The whining is a tell-tale sign of electrical noise in the system. Typically from an alternator/charging system.
If the radio plays fine with the engine not running, the radio itself is not the trouble-maker.
If, when the engine is running, give it a couple good revs
Does the sound seem to correlate with the engine's rpms???
If so you have:
1)Charging problems (as described above)
2)Ground problems (see my earlier post)
A WHINE was stated, not any other noise. If it was spark plug related it would sound like a radio on AM with a hair-dryer close to it, crackling hissing popping noise.
I KNOW, I custom made tach for my '70 and got in a hurry and ran the coil input wire too close to the radio's antenna, now I hear the "sparkplug dance" on weaker AM stations.

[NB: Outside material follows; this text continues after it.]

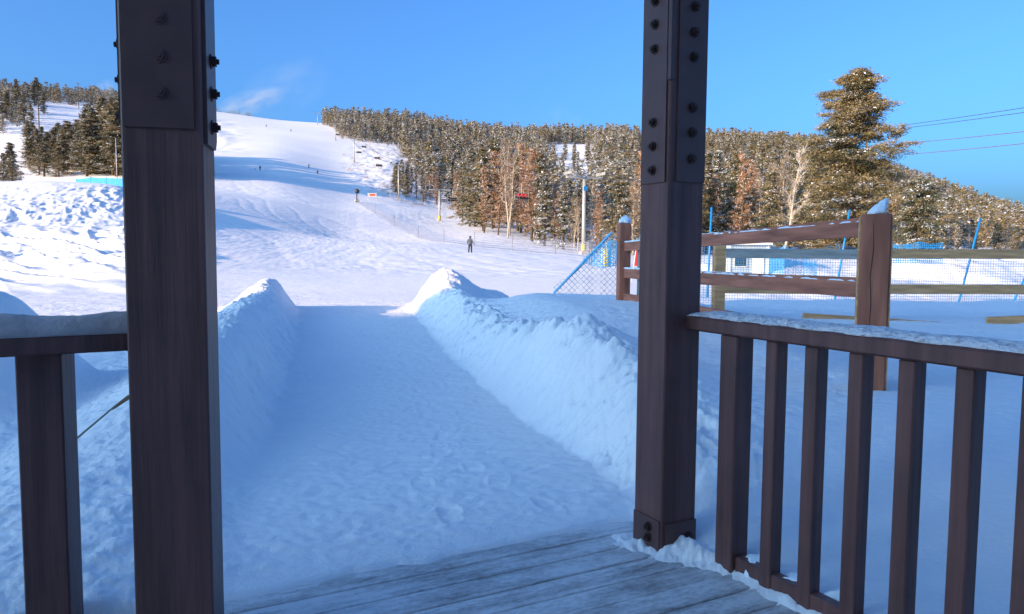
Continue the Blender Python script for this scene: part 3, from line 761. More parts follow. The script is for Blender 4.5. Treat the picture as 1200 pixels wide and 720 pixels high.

Shawn (and to anyone else curious),
The hood ground is there to ensure the metal hood is in good contact with the rest of the body, "simulates" one whole piece of metal (the whole car body). This makes a consistant ground with optimizes radio reception, because the ground is the other element of a radio antenna system.
The radio is then "tuned" to the sheet metal of the car. How is this done?
The "trimmer" is adjusted. The tuning knob is removed and in the small hole is a trimmer capacitor that is turned until a weak station (near 1400 kHz on the AM band) is rec'd with the most output. This signals the antenna is "trimmed" to the vehicle for optimum performance.
You really don't need that hood ground, but reception and innerference may arrise. But the original question stated--a whining noise indicating a engine electrical source innerference problem.
I not going to totally rule out the fiberglass hood, but it really doesn't sound like it to me.